July 4 was warm and dry. And on a Thursday, which makes a de facto four-day weekend. Just the time to set off fireworks here in Illinois, where all but the most innocuous ‘works are banned. I didn’t set any off myself, but after dark took to the deck to listen to the explosions.

Somewhere not too far away, someone was setting off M-80s or some noisy equivalent every few minutes, it seemed – a little too much of a good thing, I thought, so I moved to the garage, and listened to the bangs and pops and whizzes from there, with the door open and the lights off and the cars parked outside. The surrounding structure dampened the loudest of the fiery hubbub but still allowed me to hear it all.

There was also much less chance of being hit by a shell, in case some wanker out there somewhere was shooting actual firearms. I know that happens in some places here in the USA. I’ll admit that the odds of that seem pretty slim in our suburb, even at the noisiest moments on Independence Day, but even so probably greater than they would have been only a few years ago.

Vietnamese Postcard & Malaysian Aerogram 1994

On July 6, 1994, I mailed this card from Malaysia. It was a leftover from Vietnam, from which I’d sent some cards in late June.

I don’t remember seeing the upmarket Rex Hotel in Saigon, though perhaps we walked by it. The hotel is still around.

Mainly, the card was about how we weren’t in Vietnam anymore. I wrote: We’re in Georgetown, Penang Island. I didn’t come here two years ago.

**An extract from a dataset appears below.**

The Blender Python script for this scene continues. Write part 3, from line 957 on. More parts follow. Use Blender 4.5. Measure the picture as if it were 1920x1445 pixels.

It has a quiet, pleasant feel so far.

Three days later, I wrote a letter about our time in Vietnam, using a Malaysian aerogram. Do such things even exist any more? I’d rather not find out.Malaysian aerogram 1994 Malaysian aerogram 1994

A bit of an education, these aerograms. I didn’t know — and I didn’t remember until I looked at it today — that the hibiscus was the national flower of Malaysia. Specifically, the Hibiscus rosa-sinensis. As for the Rafflesia, also known as the stinking corpse lily, it is one bizarre flower.

Fifty Malaysian cents was a deal, though = U.S. 20 cents at the time. That was the same price as a postcard stamp.

In my recollection, Saigon was the opposite of quiet. In the letter I called it a “busy, energetic city.”

One of the things to do there is sit and watch the streets from the sidewalk cafes. You can see whole families balanced on motorcycles, and fewer riders (but not always solo) on bicycles, tricycles, rickshaws, and other motorized thingamabobs, numerous vendors and hawkers, kids kicking balls, idlers, beggars, dogs, cats, and roosters.